I think it's amusing that the frum thing to do nowadays is to complain about the High Holiday piyutim Some say they are boring, others argue they should be dropped from the service. None of this makes any sense to me. Also confusing is the claim, often repeated, that davening is not a show.
Oh, really?
Of course it's a show (some of it is anyway) and this is what the composers of the tefillah intended. Aside from the silent Amidah, which was set aside for silent reflections and meditations, and the Torah reading, the tefillah has been designed to sweep you up in the mood, a mood that is set by the liturgical readings (piyutim) and the sacred music (chazanut.) Every so often, you are even called to participate in the pageant - during modim at oleinu, for example, or during the avoda when everyone becomes an actor in the events the Reader is describing.
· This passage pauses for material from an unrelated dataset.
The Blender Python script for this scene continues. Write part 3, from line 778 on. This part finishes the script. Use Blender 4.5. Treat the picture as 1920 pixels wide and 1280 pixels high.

The strange, new idea that you're supposed to sit with your forehead scrunched in rapt concentration for the full service would be foreign to those who composed the tefillah, imho. They designed tefillah to be enjoyed. From where I sit, the philistine complaining about music and poetry sounds a lot like the griping you get when you accompany a small child to the symphony or the opera.
And that analogy about the opera is meant to work on many levels because, as I have said before, the piyutim need to be appreciated as art. What else did those who elected to include them in the davening expect us to do with them? There's not magic spells, or kabbalistic formulas. They're poems that are meant to be appreciated as poems, and that are meant to have the affect on you that is realized by all good poetry.
If a poem doesn't mean anything to you - especially a poem that chazal thought appropriate for Yom Kippur davening - don't you owe it to yourself to find out what you are missing?